You also have a couple side-projects, with the Bakerton Group and the Company Band, as well as the label, Weathermaker Music. Is it a challenge to make time for all of these projects?
It can be. I mean, our plates are pretty full, but I'd rather be busy than not busy. The label, we've had a good team with us now and it's more work, but that's okay, it's not digging ditches. I'm just glad that I can do something creative and make a living at it, I have a lot of friends that are creative people and would love to be in that position, but they can't, they have to keep it for the weekends or after work or what have you.
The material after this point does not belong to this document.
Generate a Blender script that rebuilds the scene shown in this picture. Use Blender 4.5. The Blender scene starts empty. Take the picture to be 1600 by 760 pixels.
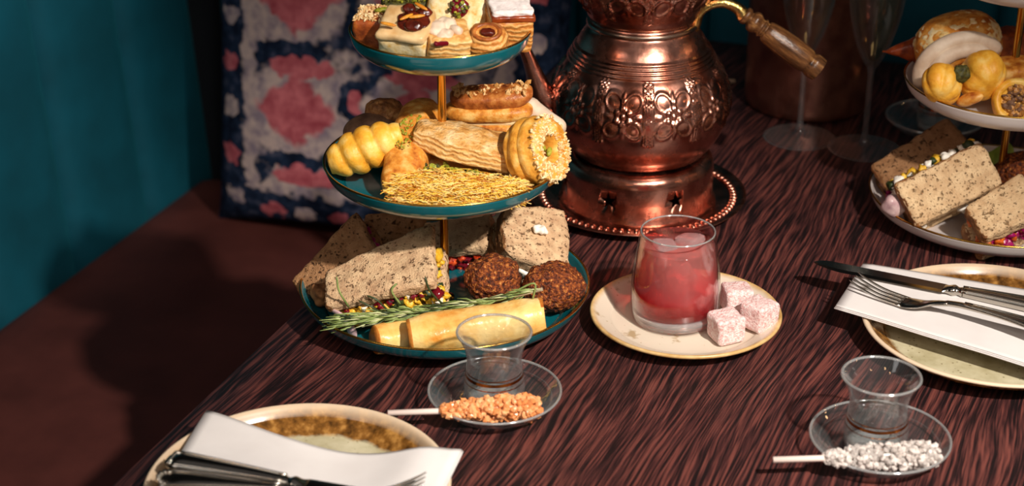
import bpy, bmesh, math, random
import numpy as np
from mathutils import Vector, Matrix, Euler, noise

R = math.radians
random.seed(7)
scn = bpy.context.scene
COL = scn.collection

# ------------------------------------------------------------------ camera, world, lights
cam_d = bpy.data.cameras.new('camera')
cam = bpy.data.objects.new('camera', cam_d)
COL.objects.link(cam)
PITCH = R(25.5)
CAM_H = 0.735
cam.location = (0, 0, CAM_H)
cam.rotation_euler = (math.pi / 2 - PITCH, 0, 0)
cam_d.sensor_width = 36
cam_d.lens = 63
cam_d.clip_start = 0.02
cam_d.dof.use_dof = True
cam_d.dof.focus_distance = 1.54
cam_d.dof.aperture_fstop = 5.6
scn.camera = cam

world = bpy.data.worlds.new('world')
scn.world = world
world.use_nodes = True
world.node_tree.nodes['Background'].inputs[0].default_value = (0.72, 0.66, 0.64, 1)
world.node_tree.nodes['Background'].inputs[1].default_value = 0.12

vs = scn.view_settings
vs.view_transform = 'Standard'
vs.look = 'None'
vs.gamma = 1
vs.exposure = 0.0


def aim(o, target):
    o.rotation_euler = (Vector(target) - o.location).to_track_quat('-Z', 'Y').to_euler()


def spot(name, loc, target, power, size, blend, radius, col):
    d = bpy.data.lights.new(name, 'SPOT')
    d.energy = power
    d.spot_size = R(size)
    d.spot_blend = blend
    d.shadow_soft_size = radius
    d.color = col
    o = bpy.data.objects.new(name, d)
    COL.objects.link(o)
    o.location = loc
    aim(o, target)
    return o


def area(name, loc, target, power, sx, sy, col):
    d = bpy.data.lights.new(name, 'AREA')
    d.energy = power
    d.shape = 'RECTANGLE'
    d.size = sx
    d.size_y = sy
    d.color = col
    o = bpy.data.objects.new(name, d)
    COL.objects.link(o)
    o.location = loc
    aim(o, target)
    return o


# the hard warm key lamp above and to the right of the table
spot('key_lamp', (0.76, 0.14, 1.30), (0.12, 1.24, 0.0), 232, 37, 0.9, 0.03, (1.0, 0.91, 0.82))
# added spot that brightens the top of the left backrest; no real fitting
spot('backrest_fill', (-0.22, 1.50, 0.95), (-0.64, 2.02, 0.26), 50, 42, 1.0, 0.05, (1.0, 0.94, 0.88))
# a weaker, wider fill light, added to lift the dim booth
area('wide_fill', (0.2, -0.6, 1.6), (-0.4, 2.0, -0.2), 6.5, 0.8, 0.5, (1.0, 0.9, 0.82))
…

So, if it stresses me out having a record label and a band and a couple side projects, then great, stress me out.

Clutch are known as the Maryland band. You've incorporated the flag into your logo in the past, and I think that's a big part of who you are as a band. How has being from Maryland impacted the band? Or impacted your sound?
Well we liked the Maryland flag just because it looked cool, I mean it's definitely the most renaissance festival-looking flag in the union. We're lucky in DC that it's a great music scene and it's not so big that you get lost in the shuffle, I mean we went to see some great bands here when we were growing up, like Fugazi, the Bad Brains, tons of metal shows. And also there's this big Maryland doom scene, like, well they're from Virginia, but Pentagram was a big part of that, and Wino and the Obsessed. So I kind of see this band as a product of those two scenes, the DC punk rock scene and the Maryland doom scene, and to some degree the DC go-go scene, those were all three big influences on us when we were first starting out.